Sports Photography isn’t as Easy as it Looks

College of the Canyons baseball player at the plate. Photo by SCVTV photographer Cory Rubin.

Every sport has its own unique qualities that make it easier or difficult for some people to participate in. Those specific qualities can also make it difficult for a photographer to capture the action.

In order for a sports photographer to capture the moment in any sport he has to be in the right place at the right time. Most of the time it requires skill but other times it requires a lot of luck.
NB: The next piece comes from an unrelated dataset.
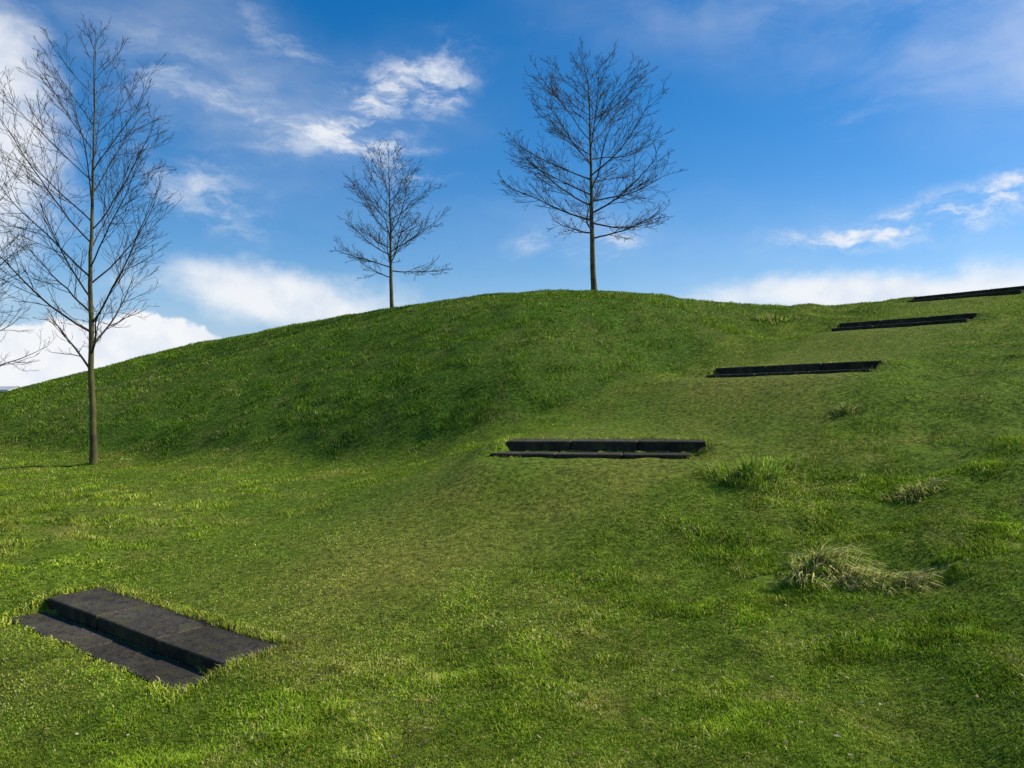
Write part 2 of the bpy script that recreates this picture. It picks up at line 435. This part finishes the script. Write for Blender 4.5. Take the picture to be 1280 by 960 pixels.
def slab_row(name, w, d, t, pieces, un):
    bm = bmesh.new(); cuts = [-w/2+w*i/pieces for i in range(pieces+1)]
    for i in range(pieces):
        a, c = cuts[i]+.006, cuts[i+1]-.006
        r = bmesh.ops.create_cube(bm, size=1)
        dz = random.uniform(-.006, .005)*un; dy = random.uniform(-.010, .010)*un; tl = random.uniform(-.010, .010)*un
        for v in r['verts']:
            lx = v.co.x
            v.co.x = (a+c)/2+v.co.x*(c-a); v.co.y = d/2+v.co.y*d+dy+lx*random.uniform(-.010, .010)*un; v.co.z = -t/2+v.co.z*t+dz+lx*tl
    bmesh.ops.bevel(bm, geom=bm.edges[:], offset=.012, segments=2, affect='EDGES', profile=.6)
    me = bpy.data.meshes.new(name); bm.to_mesh(me); bm.free(); me.materials.append(M_STONE)
    return me
labs = ['low dark stone steps of slabs sunk in the lawn', 'dark stone steps crossing the grass path', 'dark stone steps on the grassy slope',
        'dark stone steps higher up the grass path', 'dark stone steps near the crest of the mound']
for i, st in enumerate(STEPS):
    c, w, u, nn, sl = frame(st); _, _, shf, RISE, LO_D, drp, un = st
    e = bpy.data.objects.new('stone_steps', None); col.objects.link(e); e.empty_display_size = .3
    e['label'] = labs[i]; e['category'] = 'steps'; e['group'] = 'stone steps up the grass path'
    e.location = (c[0], c[1], c[2]); e.rotation_euler = (0, -math.atan(sl), math.atan2(u[1], u[0]))
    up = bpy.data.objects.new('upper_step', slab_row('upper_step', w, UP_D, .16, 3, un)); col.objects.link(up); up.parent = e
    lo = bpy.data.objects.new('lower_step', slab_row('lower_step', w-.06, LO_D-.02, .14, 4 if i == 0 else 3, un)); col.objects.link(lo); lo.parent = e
    lo.location = (shf, -LO_D, -RISE)

# ------------------------------------------------------------------ trees
def bark(name, c0, c1, c2):
    m, nt, b, o = newmat(name)
    tc = nt.nodes.new('ShaderNodeTexCoord').outputs['Object']
    mp = nt.nodes.new('ShaderNodeMapping'); mp.inputs['Scale'].default_value = (1, 1, .25); nt.links.new(tc, mp.inputs[0])
    n1 = noise(nt, 22, 5, mp.outputs[0], .65); n2 = noise(nt, 3, 3, tc)
    a = ramp(nt, n1.outputs[0], [(.3, c0), (.65, c1)])
    cc = mix(nt, ramp(nt, n2.outputs[0], [(.40, (0,)*3), (.62, (.85,)*3)]).outputs[0], a.outputs[0], c2)
    nt.links.new(cc, b.inputs['Base Color']); b.inputs['Roughness'].default_value = .9
    bp = nt.nodes.new('ShaderNodeBump'); bp.inputs['Strength'].default_value = .8; bp.inputs['Distance'].default_value = .015
    nt.links.new(n1.outputs[0], bp.inputs['Height']); nt.links.new(bp.outputs[0], b.inputs['Normal'])
    return m
M_TRUNK = bark('bark', (.030, .022, .010), (.10, .080, .032), (.15, .135, .03))
M_TWIG = bark('twig_bark', (.02, .012, .008), (.05, .032, .02), (.05, .034, .02))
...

Whether its by luck or skill there are sports that are much more difficult to shoot than others. Sports that are fast moving with a lot of action tend to be the more difficult sports to photograph whether it is on video or a still image.

“Football would be the most difficult to shoot,” freelance photographer Jason Wise said. “Being a one man show, I don’t have the luxury to play zone coverage.
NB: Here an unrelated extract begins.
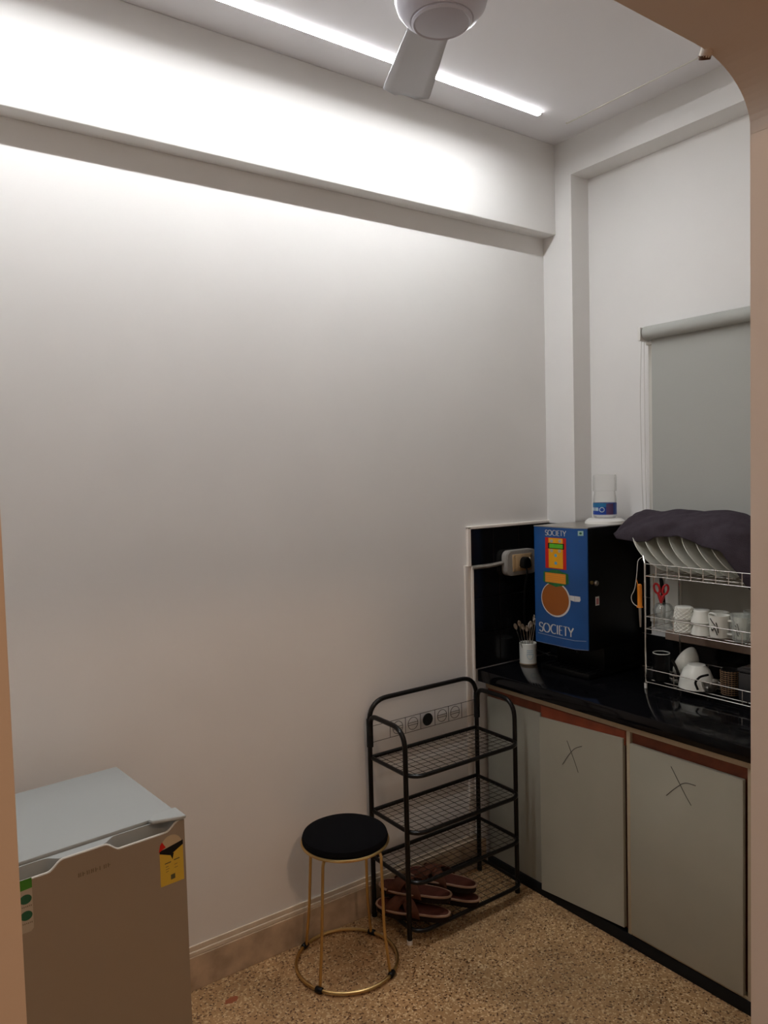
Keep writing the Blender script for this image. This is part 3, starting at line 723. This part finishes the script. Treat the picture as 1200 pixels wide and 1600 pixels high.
# ================================================================== ROLLER BLIND
rb = thing('roller_blind', 'grey roller blind hanging from a tube over the kitchen window', 'blind', (.065, -.93, 2.21))
zr = 2.208
b = nb(); tube(b, [(.062, -.478, zr), (.062, -1.45, zr)], .027, 24); obj('roller_tube', b, 'blind', rb)
b = nb(); box(b, .0765, .0780, -1.44, -.494, 1.36, zr+.01); obj('fabric', b, 'blind', rb, False)
b = nb(); box(b, .070, .082, -1.44, -.494, 1.345, 1.362, .003); obj('bottom_rail', b, 'bone', rb)
for y in (-.462, -1.455):
    b = nb(); box(b, .035, XW, y-.010, y+.004, zr-.030, zr+.024, .004); box(b, .09, XW, y-.03, y+.006, zr-.042, zr-.028, .003); br = obj('bracket', b, 'bone', rb)
b = nb()
tube(b, fillet([(.070, -.452, zr-.02), (.072, -.442, 1.95), (.074, -.447, 1.60), (.075, -.452, 1.46), (.078, -.458, 1.452), (.076, -.466, 1.46), (.074, -.462, 1.70), (.070, -.464, 2.0), (.068, -.466, zr-.02)], .02), .0013, 6); obj('pull_cord', b, 'cord', rb)

# ================================================================== DISH RACK
dr = thing('dish_rack', 'three-tier chrome wire dish rack standing on the black worktop', 'dish rack', (-.05, -.88, .847))
X0r, X1r, Y0r, Y1r = -.165, .055, -.627, -1.19
wr = .0019
for y in (Y0r, Y1r):
    b = nb(); tube(b, fillet([(X0r, y, .852), (X0r, y, 1.318), (X0r+.012, y+.016, 1.345)], .01), .0036, 8); tube(b, [(X1r, y, .852), (X1r, y, 1.36)], .0036, 8)
    for z in (.872, .921, 1.073, 1.119, 1.271): tube(b, [(X0r, y, z), (X1r, y, z)], wr, 6)
    o = obj('side_frame', b, 'chrome', dr)
    for x in (X0r, X1r): obj('foot', tube(nb(), [(x, y, .8475), (x, y, .866)], .0055, 10), 'bone', o)
for nm, zs in (('bottom', (.872, .921)), ('middle', (1.073, 1.119)), ('top', (1.271, 1.316))):
    b = nb()
    for z in zs:
        tube(b, [(X0r, Y0r, z), (X0r, Y1r, z)], wr, 6)
        tube(b, [(X1r, Y0r, z), (X1r, Y1r, z)], wr, 6)
    n = 6 if nm != 'top' else 3
    for i in range(1, n): tube(b, [(X0r+(X1r-X0r)*i/n, Y0r, zs[0]-.0005), (X0r+(X1r-X0r)*i/n, Y1r, zs[0]-.0005)], .0016, 6)
    k = 2 if nm != 'top' else 11
    for i in range(1, k+1):
        y = Y0r+(Y1r-Y0r)*i/(k+1); y = -.745 if nm != 'top' and i == 1 else y
        tube(b, [(X0r, y, zs[1]), (X0r, y, zs[0]), (X1r, y, zs[0]), (X1r, y, zs[1])], .0016, 6)
    obj('tier', b, 'chrome', dr)

# plates leaning in the top tier
pt = None
pn = ['first from the left', 'second from the left', 'third from the left', 'fourth from the left', 'fifth from the left', 'sixth from the left', 'seventh from the left', 'eighth from the left']
for i in range(8):
    loc = (-.033, -.640-.0525*i, 1.275)
    lab = 'white plate leaning in the top tier under the towel, '+pn[i]
    tilt = math.radians(-60)
    if pt is None:
        pt = thing('plate', lab, 'plate', loc, 0, 'white plates leaning in the top tier')
        mx = Matrix.Rotation(tilt, 4, 'X') @ Matrix.Translation((0, .106, 0))
        mx = Matrix.Rotation(math.radians(61), 4, 'X') @ Matrix.Translation((0, 0, 0)) 
        # disc standing on its rim, top leaning towards +y
        mx = Matrix.Rotation(math.radians(52), 4, 'X') @ Matrix.Translation((0, .106, 0))
        bm = lathe(nb(), [(0, .002), (.060, .002), (.080, .004), (.100, .007), (.108, .008), (.108, .006), (.078, .001), (.060, -.002), (0, -.002)], seg=48, mx=mx)
        obj('plate_disc', bm, 'plate', pt, local=True)
    else: dup(pt, loc, 0, lab)

# towel draped over the plates
def towel():
    bm = nb()
    ridge = [(-.425, 1.418), (-.455, 1.462), (-.485, 1.488), (-.53, 1.500), (-.70, 1.503), (-.86, 1.506), (-.92, 1.498), (-.97, 1.472), (-1.02, 1.44), (-1.08, 1.40), (-1.14, 1.36)]
    hem = [(-.425, 1.400), (-.482, 1.401), (-.56, 1.396), (-.617, 1.398), (-.68, 1.415), (-.746, 1.422), (-.80, 1.408), (-.856, 1.387), (-.924, 1.374), (-.961, 1.322), (-1.003, 1.263), (-1.05, 1.20), (-1.14, 1.14)]
    def it(T, y):
        if y >= T[0][0]: return T[0][1]
        for (a, b_), (c, d) in zip(T, T[1:]):
            if a >= y >= c: t = (a-y)/(a-c); t = t*t*(3-2*t)*.5+t*.5; return b_+(d-b_)*t
        return T[-1][1]
    NY, NX = 90, 30; rows = []
    for j in range(NY+1):
        row = []
        for i in range(NX+1):
            s = i/NX           # 0 back, 1 front hem
            xa = .085-.21*s; y = min(-.432, -.39+.77*min(xa, 0))-.68*j/NY; zr_ = it(ridge, y+(.02*s if j < 12 else 0)); zh = it(hem, y)
            if s < .35:
                t = s/.35; x = .085-.09*t; z = zr_-.16*(1-t)**2.2
            elif s < .5:
                t = (s-.35)/.15; x = -.005-.045*t; z = zr_-.010*t*t*min(1, (zr_-zh)/.06)
            else:
                t = (s-.5)/.5; zt = zr_-.010*min(1, (zr_-zh)/.06); x = -.05-.085*math.sin(t*PI/2); z = zt+(zh-zt)*(t**1.35)
            n_ = noise.noise(Vector((x*9, y*9+z*5, 2.3)))*.018+noise.noise(Vector((x*22, y*16+x*22, z*14)))*.014
            nz = noise.noise(Vector((y*14+x*10, x*6, 9.1)))*.006
            row.append(bm.verts.new((x-n_*(.4+s), y+nz*.5+(.035*(s-.6) if j < 8 else 0)*(1-j/8 if j < 8 else 0), z+n_*.5)))
        rows.append(row)
    for p_, q_ in zip(rows, rows[1:]):
        for k in range(NX): bm.faces.new((p_[k], p_[k+1], q_[k+1], q_[k]))
    return bm
o = obj('towel', towel(), 'towel'); tag(o, 'dark purple-grey towel draped over the plates on the dish rack', 'towel')
md = o.modifiers.new('thickness', 'SOLIDIFY'); md.thickness = .006; md.offset = 1
md = o.modifiers.new('smooth', 'SUBSURF'); md.levels = 1; md.render_levels = 1

# ---- cups and glasses
def cup_profile(r0, r1, h, th=.003): return [(0, 0), (r0*.85, 0), (r0, .003), (r0+(r1-r0)*.45, h*.5), (r1, h), (r1-th, h), (r0-th+(r1-r0)*.45, h*.5), (r0-th, .006), (0, .005)]
FLIP = (PI, 0, 0)
def make_cup(name, label, cat, loc, m, r0, r1, h, handle=True, rz=0, inv=False, group=None, mm=None, seg=36):
    # inverted cups stand on their rim
    t = thing(name, label, cat, loc, rz, group)
    pr = cup_profile(r0, r1, h)
    if inv: pr = [(r, h-z) for r, z in pr]
    obj('cup_body' if handle else 'body', lathe(nb(), pr, seg=seg), m, t, local=True)
    if handle:
        rr_ = (r0+r1)/2; b = nb(); a, c = (h*.80, h*.22)
        tube(b, fillet([(rr_*.97, 0, a), (rr_+.022, 0, a), (rr_+.022, 0, c), (rr_*.93, 0, c)], .012, 6), .0042, 8)
        obj('handle', b, m, t, local=True)
    return t
ZM = 1.0755
gm = 'white cups on the middle tier'
def weave(t, r0, r1, h, m, inv=True):
    b = nb(); n = 12
    for s in (-1, 1):
        for k in range(n):
            pts = []
            for i in range(9):
                q = i/8; z = h*(.08+.84*q); r = (r1+(r0-r1)*q if inv else r0+(r1-r0)*q)+.0003; a = 2*PI*k/n+s*q*1.6
                pts.append((r*math.cos(a), r*math.sin(a), z))
            tube(b, pts, .0019, 4)
    obj('relief_pattern', b, m, t, local=True)
c1 = make_cup('embossed_cup', 'lower of two stacked white cups with diamond relief', 'cup', (-.118, -.757, ZM), 'white', .030, .034, .046, False, inv=True, group=gm); weave(c1, .030, .034, .046, 'white')
c2 = dup(c1, (-.118, -.757, ZM+.0465), .3, 'upper of two stacked white cups with diamond relief')
c3 = make_cup('mug', 'lower of two stacked plain white mugs beside the relief cups', 'mug', (-.112, -.822, ZM), 'white', .025, .036, .043, True, math.radians(-88), True, gm)
c4 = dup(c3, (-.112, -.822, ZM+.0435), math.radians(-80), 'upper of two stacked plain white mugs beside the relief cups')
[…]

“I need to do my best to anticipate what plays are being called and where the action is going to unfold.”

That isn’t always the case, a sport that moves slowly can be difficult because the photographer has to be at the ready at all times in case something important does occur.
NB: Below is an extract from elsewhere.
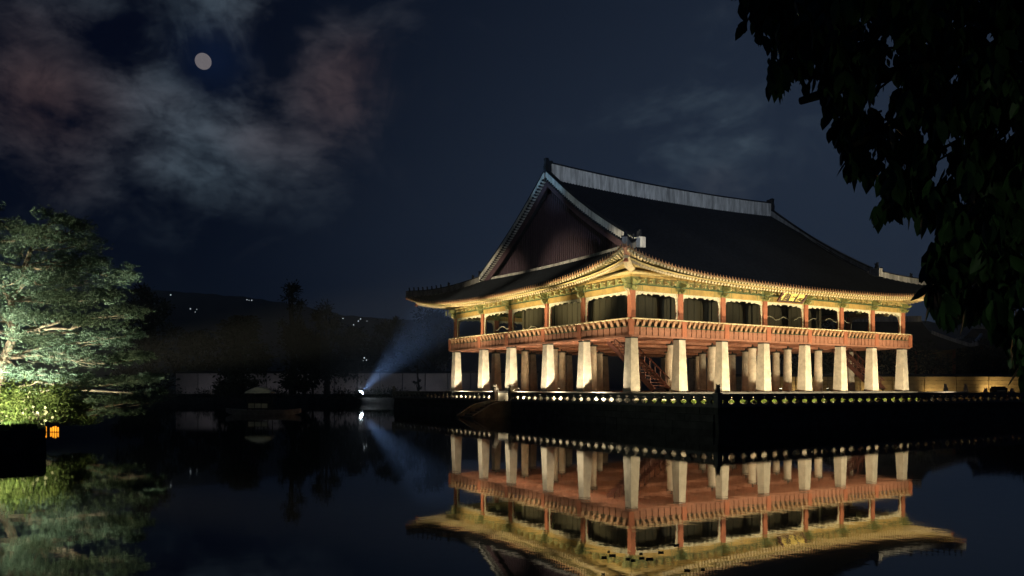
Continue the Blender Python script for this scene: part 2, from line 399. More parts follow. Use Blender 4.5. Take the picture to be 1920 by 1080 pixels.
def balustrade(name, label, axis, fixed, a0, a1, pitch, newels):
    c = (fixed, a0, 1.42) if axis == 'y' else (a0, fixed, 1.42)
    b = thing('stone_balustrade', label, 'balustrade', c, 'stone balustrades round the island terrace')
    n = max(1, round((a1-a0-.4)/pitch)); p = (a1-a0-.4)/n
    key = round(p, 3)
    me = baluster_mesh(p).mesh('baluster', 'rail')
    for k in range(n):
        a = a0+.2+p*(k+.5)
        put('baluster', me, b, (fixed, a, 1.47) if axis == 'y' else (a, fixed, 1.47), PI/2 if axis == 'y' else 0)
    for nm, z0, z1, w in (('base_stone', 1.40, 1.47, .19), ('handrail', 2.09, 2.25, .13)):
        k = max(1, round((a1-a0)/4.2)); q = (a1-a0-.4)/k
        for i in range(k):
            s0, s1 = a0+.2+q*i+.006, a0+.2+q*(i+1)-.006
            if nm == 'handrail': prof = [(-w, z0+.05), (-w+.05, z0), (w-.05, z0), (w, z0+.05), (w, z1-.05), (w-.05, z1), (-w+.05, z1), (-w, z1-.05)]
            else: prof = [(-w, z0), (w, z0), (w, z1), (-w, z1)]
            mb = MB()
            if axis == 'y': mb.prism([(fixed+u, z) for u, z in prof], s0, s1, 'y')
            else: mb.prism([(fixed+u, z) for u, z in prof], s0, s1, 'x')
            rel(b, nm, mb, 'rail')
    for a, beast, rz in newels:
        o = put('newel_post', newel_me, b, (fixed, a, 1.40) if axis == 'y' else (a, fixed, 1.40))
        if beast: put('carved_beast', statue_me if beast == 2 else statued_me, o, (fixed, a, 2.34) if axis == 'y' else (a, fixed, 2.34), rz)
    return b
balustrade('', 'stone balustrade on the short side, between the landing steps and the corner beast', 'y', LX, LY, 14.1, .94, [(14.1, 2, -PI/2)])
balustrade('', 'stone balustrade left of the landing steps, running back to the far end', 'y', LX, 16.9, YE, .94, [(16.9, 2, -PI/2), (YE, 1, -PI/2)])
balustrade('', 'long stone balustrade below the signboard side, right of the corner beast', 'x', LY, LX, XE, 1.0, [(LX, 1, -.6), (XE, 1, 0)])

# low clipped hedge between balustrade and stylobate, long side
def leaf_cloud(mb, pts, size, r, flat=0.):
    """many small leaf-shaped faces around the given points"""
    n = len(pts); P = np.asarray(pts); g = np.random.RandomState(r)
    a = g.normal(size=(n, 3)); a /= np.linalg.norm(a, axis=1)[:, None]
    b = np.cross(a, g.normal(size=(n, 3))); b /= np.linalg.norm(b, axis=1)[:, None]
    s = size*(g.uniform(.6, 1.3, n))[:, None]
    V = np.stack([P-a*s, P+b*s*.42, P+a*s, P-b*s*.42], 1).reshape(-1, 3)
    F = np.arange(4*n).reshape(-1, 4)
    return V, F
def np_mesh(name, V, F, m, smooth=False):
    me = bpy.data.meshes.new(name); V = np.asarray(V, dtype=np.float32); F = np.asarray(F, dtype=np.int32)
    k = F.shape[1]
    me.vertices.add(len(V)); me.vertices.foreach_set('co', V.ravel())
    me.loops.add(F.size); me.loops.foreach_set('vertex_index', F.ravel())
    me.polygons.add(len(F)); me.polygons.foreach_set('loop_start', np.arange(0, F.size, k, dtype=np.int32))
    me.materials.append(M[m]); me.update(calc_edges=True); me.validate()
    return me
g = np.random.RandomState(5)
N_ = 16000
hx = g.uniform(-.6, 35, N_); hy = g.uniform(-1.75, -1.15, N_); hz = 1.42+g.uniform(0, .27, N_)*(1+.15*np.sin(hx*1.9))
V, F = leaf_cloud(None, np.stack([hx, hy, hz], 1), .055, 4)
h = put('clipped_hedge', np_mesh('clipped_hedge', V, F, 'hedge'), kind='stuff')
tag(h, 'low green hedge along the foot of the pillars, seen through the balustrade', 'hedge')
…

“The hardest sport to shoot video for is baseball,” Santa Clarita Valley TV cameraman Cory Rubin said. “There are so many things to focus on, the ball, the base runner, the pitcher and the hitter.

“Plus you are trying to follow a tiny ball traveling at high speeds.”

In Allen Murabayashi’s Photoshelter blog he explains how an easy sport such as golf can be one of the harder sports to shoot because it requires a lot of attention to detail.

While it may seem difficult to shoot a good photo of an athlete running at high speeds in football, imagine a race car traveling hundreds of miles an hour.

Rod Johnson Jr. driving around race track at Irwindale Speedway in California. Photo by SCVTV photographer Cory Rubin.

“The hardest sport to shoot a still photo is auto racing because you have to be perfect to get a car traveling over 100 mph in frame and in focus,” Rubin said. “A sports photo needs to be clean and sharp, show action and tell a story.”

The environment the sport is played in can also add a level of difficulty when trying to capture the moment as Mike Blake examines in his Photographers blog.

While a good amount of skill and luck play into the photographer’s ability to capture the sport, David Peterson shares a few pointers on how making sure your equipment is set up right can lead to less head aches out in the field.

It may often look easy but it takes a lot of practice and effort to be able to capture a photo that people will remember forever.